Zone data won’t go anywhere if you redo a schedule.

Like @Thomas_Lerman said, if you have spots that are dry, your coverage probably isn’t that great. You can attempt to fix by adjusting the nozzles themselves to make sure you get coverage from sprinkler to sprinkler (overlap). In the meantime, you can shift the efficiency down for the zone, which basically says that “my coverage/uniformity sucks” and it will increase duration to help get those dry spots more water. Depending how bad your coverage is, this could make areas extra wet, so keep that in mind.

How would I adjust the efficiency of the zone down?

Under the advanced settings for the zone, there is a spot to adjust efficiency.

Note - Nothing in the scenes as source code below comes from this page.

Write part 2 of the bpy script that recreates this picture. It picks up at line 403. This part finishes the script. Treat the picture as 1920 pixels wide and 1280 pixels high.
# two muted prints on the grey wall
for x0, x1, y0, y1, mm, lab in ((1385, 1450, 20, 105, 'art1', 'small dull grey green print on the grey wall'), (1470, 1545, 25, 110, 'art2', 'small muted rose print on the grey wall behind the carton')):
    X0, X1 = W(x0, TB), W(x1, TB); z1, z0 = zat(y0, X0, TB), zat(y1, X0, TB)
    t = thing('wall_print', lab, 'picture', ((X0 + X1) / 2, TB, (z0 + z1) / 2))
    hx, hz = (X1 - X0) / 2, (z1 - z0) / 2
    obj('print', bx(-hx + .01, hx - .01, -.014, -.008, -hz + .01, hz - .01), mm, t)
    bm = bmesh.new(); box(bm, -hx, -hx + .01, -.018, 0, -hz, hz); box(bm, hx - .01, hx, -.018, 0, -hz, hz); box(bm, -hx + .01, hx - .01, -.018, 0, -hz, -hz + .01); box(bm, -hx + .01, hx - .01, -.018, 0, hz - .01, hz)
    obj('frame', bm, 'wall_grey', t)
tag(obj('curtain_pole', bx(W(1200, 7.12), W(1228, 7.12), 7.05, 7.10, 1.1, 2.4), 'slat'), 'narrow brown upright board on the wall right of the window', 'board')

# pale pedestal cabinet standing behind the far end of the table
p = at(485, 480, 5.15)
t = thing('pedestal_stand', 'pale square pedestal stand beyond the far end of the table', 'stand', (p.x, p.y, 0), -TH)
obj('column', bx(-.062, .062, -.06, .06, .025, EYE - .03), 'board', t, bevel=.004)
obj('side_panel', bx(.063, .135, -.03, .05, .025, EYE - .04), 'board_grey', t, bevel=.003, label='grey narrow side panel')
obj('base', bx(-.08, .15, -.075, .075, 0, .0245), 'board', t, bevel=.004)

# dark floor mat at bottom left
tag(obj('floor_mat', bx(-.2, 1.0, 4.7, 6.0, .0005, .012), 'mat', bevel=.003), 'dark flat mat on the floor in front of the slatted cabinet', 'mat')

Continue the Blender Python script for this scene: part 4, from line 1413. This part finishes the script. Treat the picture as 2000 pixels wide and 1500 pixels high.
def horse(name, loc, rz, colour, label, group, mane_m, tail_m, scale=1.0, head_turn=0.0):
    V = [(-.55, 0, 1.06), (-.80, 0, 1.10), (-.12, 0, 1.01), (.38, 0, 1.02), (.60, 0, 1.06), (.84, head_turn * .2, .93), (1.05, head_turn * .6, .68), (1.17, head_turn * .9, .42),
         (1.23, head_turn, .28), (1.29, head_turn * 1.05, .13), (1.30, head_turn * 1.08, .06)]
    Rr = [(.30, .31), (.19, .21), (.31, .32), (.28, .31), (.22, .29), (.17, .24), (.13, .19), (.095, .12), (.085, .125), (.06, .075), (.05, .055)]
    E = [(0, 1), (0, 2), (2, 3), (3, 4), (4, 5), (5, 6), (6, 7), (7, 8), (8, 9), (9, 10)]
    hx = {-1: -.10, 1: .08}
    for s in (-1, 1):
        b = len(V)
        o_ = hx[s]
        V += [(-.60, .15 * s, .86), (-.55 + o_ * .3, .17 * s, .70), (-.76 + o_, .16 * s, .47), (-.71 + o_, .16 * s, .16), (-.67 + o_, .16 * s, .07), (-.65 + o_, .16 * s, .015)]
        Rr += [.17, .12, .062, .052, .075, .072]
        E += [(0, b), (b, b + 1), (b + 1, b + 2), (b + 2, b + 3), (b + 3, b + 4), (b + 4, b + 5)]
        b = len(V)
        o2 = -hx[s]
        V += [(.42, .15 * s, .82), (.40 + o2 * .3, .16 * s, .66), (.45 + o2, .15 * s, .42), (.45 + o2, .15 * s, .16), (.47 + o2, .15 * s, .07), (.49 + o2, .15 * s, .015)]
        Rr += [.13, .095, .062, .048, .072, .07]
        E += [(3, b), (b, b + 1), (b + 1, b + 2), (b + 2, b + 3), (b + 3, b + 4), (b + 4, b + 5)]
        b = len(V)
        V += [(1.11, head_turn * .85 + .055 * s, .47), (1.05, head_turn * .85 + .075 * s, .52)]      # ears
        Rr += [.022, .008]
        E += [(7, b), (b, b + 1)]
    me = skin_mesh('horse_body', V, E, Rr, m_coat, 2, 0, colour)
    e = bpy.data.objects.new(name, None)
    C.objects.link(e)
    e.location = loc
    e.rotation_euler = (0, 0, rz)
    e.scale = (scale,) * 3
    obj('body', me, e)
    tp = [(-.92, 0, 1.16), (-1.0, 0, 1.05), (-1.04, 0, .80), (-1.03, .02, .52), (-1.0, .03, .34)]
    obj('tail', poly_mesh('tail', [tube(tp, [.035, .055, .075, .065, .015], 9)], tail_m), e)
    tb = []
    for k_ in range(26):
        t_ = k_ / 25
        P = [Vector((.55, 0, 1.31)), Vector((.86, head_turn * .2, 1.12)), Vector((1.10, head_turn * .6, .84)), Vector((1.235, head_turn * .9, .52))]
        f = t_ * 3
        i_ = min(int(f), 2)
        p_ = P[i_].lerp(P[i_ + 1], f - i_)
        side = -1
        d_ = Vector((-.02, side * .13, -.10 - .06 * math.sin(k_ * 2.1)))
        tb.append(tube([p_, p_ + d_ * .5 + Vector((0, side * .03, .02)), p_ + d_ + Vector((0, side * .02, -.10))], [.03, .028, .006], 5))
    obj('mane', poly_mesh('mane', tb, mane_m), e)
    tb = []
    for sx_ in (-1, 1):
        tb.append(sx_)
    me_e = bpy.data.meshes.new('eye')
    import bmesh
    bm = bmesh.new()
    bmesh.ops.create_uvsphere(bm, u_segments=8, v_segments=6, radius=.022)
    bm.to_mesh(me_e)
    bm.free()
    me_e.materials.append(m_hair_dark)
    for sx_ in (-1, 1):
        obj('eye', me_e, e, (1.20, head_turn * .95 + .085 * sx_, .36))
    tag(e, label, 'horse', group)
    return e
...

Oh nice, I somehow skipped right over that setting haha! Maybe because most of the articles on here that I’ve been reading mainly focus on increasing frequency through crop coefficient or increasing duration by lowering the nozzle output. I found this article that seems to explain the efficiency setting more:

How can I edit my Advanced Zone Settings?.

It’s a little overwhelming to be honest because there are 3+ ways to increase the duration of a zone and it’s hard to know which way is the right way.

Just an aside. Are you sure the brown areas are indeed due to lack of water? Could be a fungus, grubs, or other issue.

I gave up on the deep watering theory a long time ago. As a theory it makes sense but no matter how long I water seems I can’t get deep enough with thousands of dollars water bill. I am of the thinking that only rain can water it deep. My job is to water a little bit to keep it cool until the next rain. So my vote will be to increase frequency. But try it yourself and see how it goes.

I had the same problem, but I live in Colorado with cool weather grass (Blue Grass). I use a “Fixed Schedule” in the summer but in cooler weather, Spring & Fall, switch to Flex Monthly because Flex Monthly waters way too much for me in the hotter summer months. What I did to “fix” the brown spot problem was increase the slope. Go to Zones, pick your problem zone, choose “Edit” and increase your slope until you find your sweet spot. I was not using enough slope. By increasing your slope Rachio will impose a soak time and that has solved my brown spot problem. Now my brown spot problem is gone and my yard looks great. I have a Gen 2 system.

How often have you been fertilizing the yard. Was it sod when it was put in 2 years ago? It’s possible you simply need to fertilize it more. Sod is heavily fertilized often and sod can go into shock and get brown eventually if it’s not kept up or weened of that slowly. I found that out the hard way myself.